Saturday 17 December 2011

Bending not breaking

Human beings are amazing creations capable of enormous acts of compassion, love and service. Our ability to chose to prefer others needs before our own seems to set us apart from other creations who appear to be driven mainly by more viceral objectives.

Yet, in acknowledging our freedom to chose how and who we are going to be one also has to accept that we (and others) may chose to be less than concerned with the plight of our fellow man and more focussed on our own wants or vulnerabilities. 

If I truly believe that my mind can be renewed so that I can understand what God's will is, and if I am convinced that along with being inseparable from the love of God there is also nothing to fear from man, why then would I allow any feeling to disable me from remaining vulnerable to others?

The question then seems not to be about whether or not other people will hurt me or indeed whether they have chosen to set aside selfish or destructive desires, but more where I chose to place the foundation of my security. If it is placed in relationships with other people, they will, eventually fail to remain pain free. If I put my security in my construct of who God is, that too will ultimately dissapoint since I am just as prone as any to shape God in my own image and have to regularly remind myself that His ways and thoughts are higher..  in the end then, the only place in which personal security can be found is in the God of the bible, the Jesus who saw the same sun from the perspective of an earth dweller and the Spirit who lives in me, works through me and goes before me.

Understanding this, and acting as if this were true are unfortunately two different things. I may understand that the fruit of the spirit that lives in me is a character of love, peace, joy, patience, kindness, gentleness and self-control, but my sometimes not so dead sinful self remains and intends to impose self, vengeance, misery, impatience, unkindness, harm and impulsive lashouts on anyone who offends me.   It does not escape me that my will can be easily bent in one direction or another, and I am thankful that so far I have not experienced a regression back to my sinful selfs obsessions sufficient to make it impossible to bend back towards responding to the conditioning of the spirit, and I'm thankful that the ability to chose to overrule a feeling with a decision to chose Christ and His ways is possible however much my vulnerable heart may wish to promote other outcomes. 

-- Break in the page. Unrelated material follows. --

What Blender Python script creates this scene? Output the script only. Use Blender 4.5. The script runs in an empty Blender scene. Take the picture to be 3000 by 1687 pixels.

Is this ability to trump emotions with decisions unique to humans?   Is the ability to chose Christ when our inclination is to protect ourselves a demonstration of God's irresistible grace or recognition that it is only in the trinity of God that ultimate security can be found? I'm not sure I know the answer to that, but I know that bending is better than breaking. Breaking is what happens when I chose to not respond to the tenderness of the spirit, and brokeness is always repairable if I can get past myself to see how Christ sees and feels. 

The challenge then is not to ignore what I feel but to continually submit to the restored 'spirit within' design for human beings that the creator God fashioned in us, relating first with the security that God brings, before attempting to relate to the rest of the world he spoke into being.

Lord help me to get into my stubborn will the temperate nature of your Spirit's fruit. Make security in me not something that is based on any earthly person, yet help me extend grace, mercy, tenderness and love to those I encounter. Let me glimpse as much of my future home as I can stand and still be content to live here and may I be useful to you bearing whatever cost for the sake of your kingdom.     Your grace is enough, your mercy is new every morning. My grace and mercy needs to be the same towards others, help me with that.